I know it will happen in time; I know that we enjoy our time with her as she is NOW; but I simply wanted to know what you Mumsnetters of onlies do all day when out and about with your older babies (once they can walk and stay out longer and no longer need to nap or get so tired).

Just being curious :-)

UniS Fri 11-Sep-09 20:29:49

what we do on our days "out". by a mainly SAHM and an only DS, now aged 3 and ahlf .

We go to tourist attractions for a few days out in the summer term, trains are a big fav, and its fairly cheap to take just one under 4 ( or under 3, check small print). Last week I took him to an art exhibition and a cuppa, VERY quick look at the art, rather longer over the cuppa. We ride our bikes, to get to things and just for the sake of it. we go to the beach, taking bucket and spade and build a sand castle and paddle. We go on the bus to visit more distant parks and playgrounds.We go swimming, if we go with another mum and only both mums can get a few lengths in while other has both kids in tots pool.

At the age you LO is, we were regularly doing bike trailer rides, toddler groups, park, swimming, playing at friends houses.

MadBadandDangerousToKnow Sun 13-Sep-09 20:47:59

When my dd was a toddler, we did a lot of museums (we're in London too), children's theatre, parks and other outings.

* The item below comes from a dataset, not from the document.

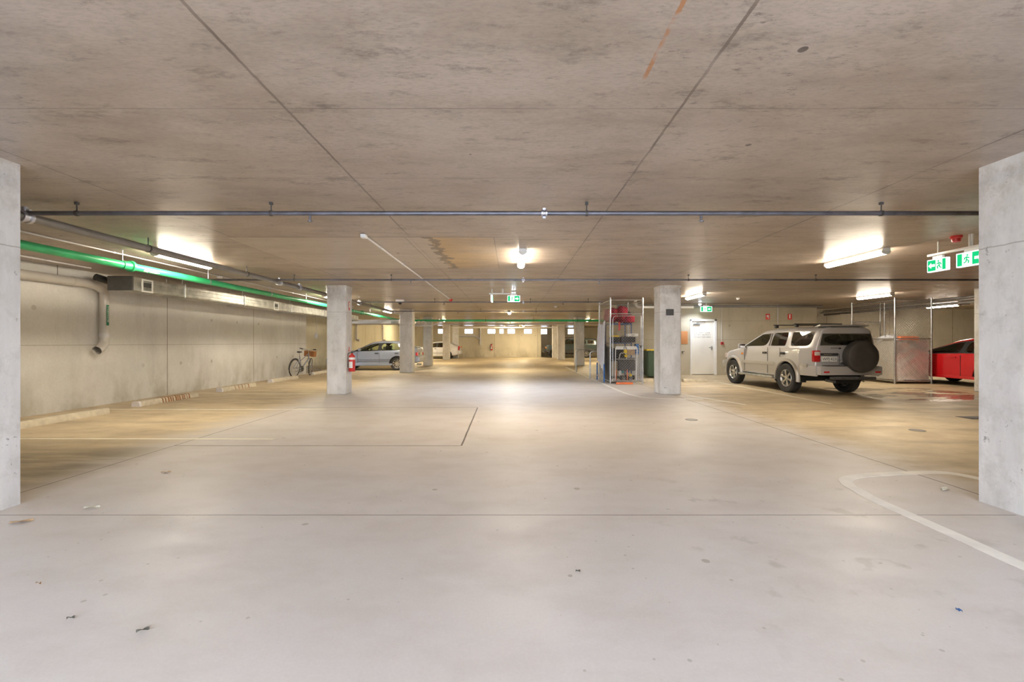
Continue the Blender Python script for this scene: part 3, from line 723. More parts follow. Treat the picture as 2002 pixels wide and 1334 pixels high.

She was always very content in her buggy so we just used to take her along to whatever we wanted to do.

OMDB is right that this doesn't only apply to one child families but there is one difference, in my view. It is in some ways easier to plan activities at the weekend when there's only one child's needs or interests to consider and no siblings getting bored or grumpy because they don't want to join in.